##### INFORMATION GIVEN
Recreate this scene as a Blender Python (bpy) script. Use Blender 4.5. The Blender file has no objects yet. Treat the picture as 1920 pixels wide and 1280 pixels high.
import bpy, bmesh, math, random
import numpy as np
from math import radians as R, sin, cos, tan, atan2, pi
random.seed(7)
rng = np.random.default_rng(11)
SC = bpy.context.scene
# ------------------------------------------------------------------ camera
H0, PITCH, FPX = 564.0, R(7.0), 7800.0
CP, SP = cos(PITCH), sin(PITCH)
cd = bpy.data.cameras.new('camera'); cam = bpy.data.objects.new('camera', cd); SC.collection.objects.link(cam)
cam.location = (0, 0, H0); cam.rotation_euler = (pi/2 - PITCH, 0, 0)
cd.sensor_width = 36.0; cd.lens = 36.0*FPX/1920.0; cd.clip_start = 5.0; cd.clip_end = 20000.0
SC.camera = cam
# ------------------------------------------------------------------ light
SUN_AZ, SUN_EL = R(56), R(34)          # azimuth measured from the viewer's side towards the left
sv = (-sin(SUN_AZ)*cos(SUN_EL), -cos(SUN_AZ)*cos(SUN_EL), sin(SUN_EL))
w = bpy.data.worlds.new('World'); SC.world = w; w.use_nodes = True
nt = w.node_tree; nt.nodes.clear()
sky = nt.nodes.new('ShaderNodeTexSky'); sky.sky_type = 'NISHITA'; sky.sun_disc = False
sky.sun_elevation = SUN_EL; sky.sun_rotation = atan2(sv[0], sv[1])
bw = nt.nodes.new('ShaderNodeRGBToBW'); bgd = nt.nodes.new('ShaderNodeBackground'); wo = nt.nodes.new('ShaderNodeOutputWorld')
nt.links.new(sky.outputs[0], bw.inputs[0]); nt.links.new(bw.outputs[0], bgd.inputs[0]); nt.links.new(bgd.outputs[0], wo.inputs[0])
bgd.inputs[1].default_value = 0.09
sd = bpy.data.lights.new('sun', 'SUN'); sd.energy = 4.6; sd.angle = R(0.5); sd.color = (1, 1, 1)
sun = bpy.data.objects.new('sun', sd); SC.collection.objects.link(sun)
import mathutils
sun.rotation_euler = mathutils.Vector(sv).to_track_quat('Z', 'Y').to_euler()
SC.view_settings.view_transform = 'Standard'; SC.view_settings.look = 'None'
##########
##### INFORMATION GIVEN
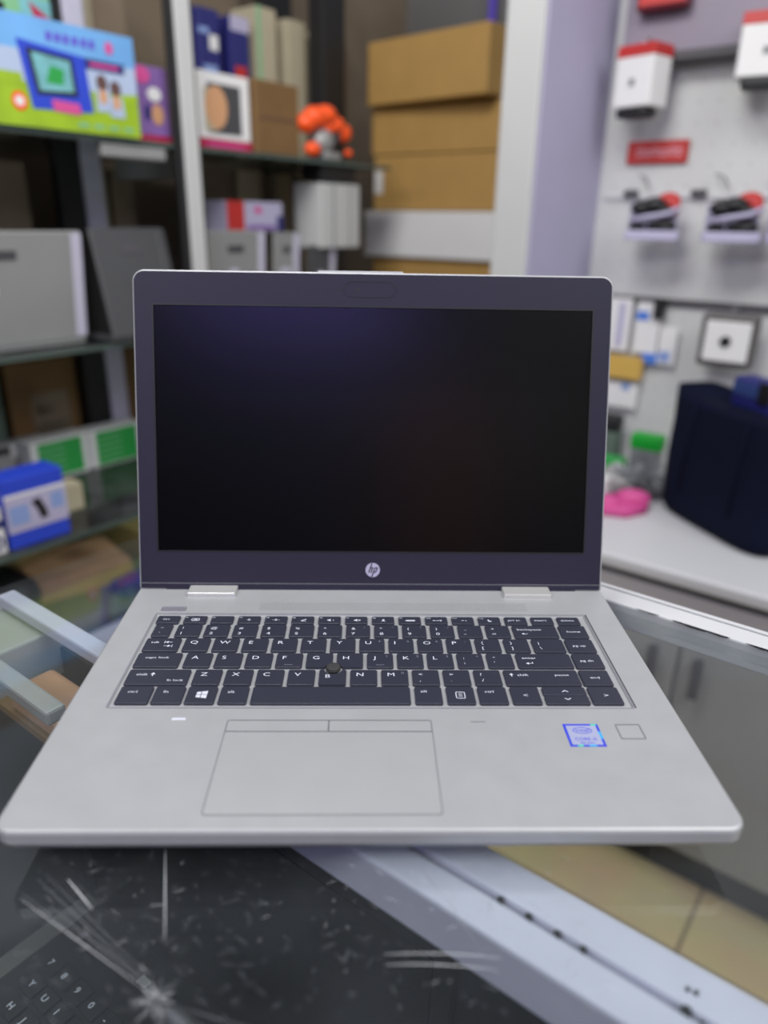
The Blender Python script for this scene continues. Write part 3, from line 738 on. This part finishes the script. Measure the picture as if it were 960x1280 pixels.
##########
CHALLENGE.
State how many lines include the string "Blender", and nothing more.

EXERCISE SOLUTION.
2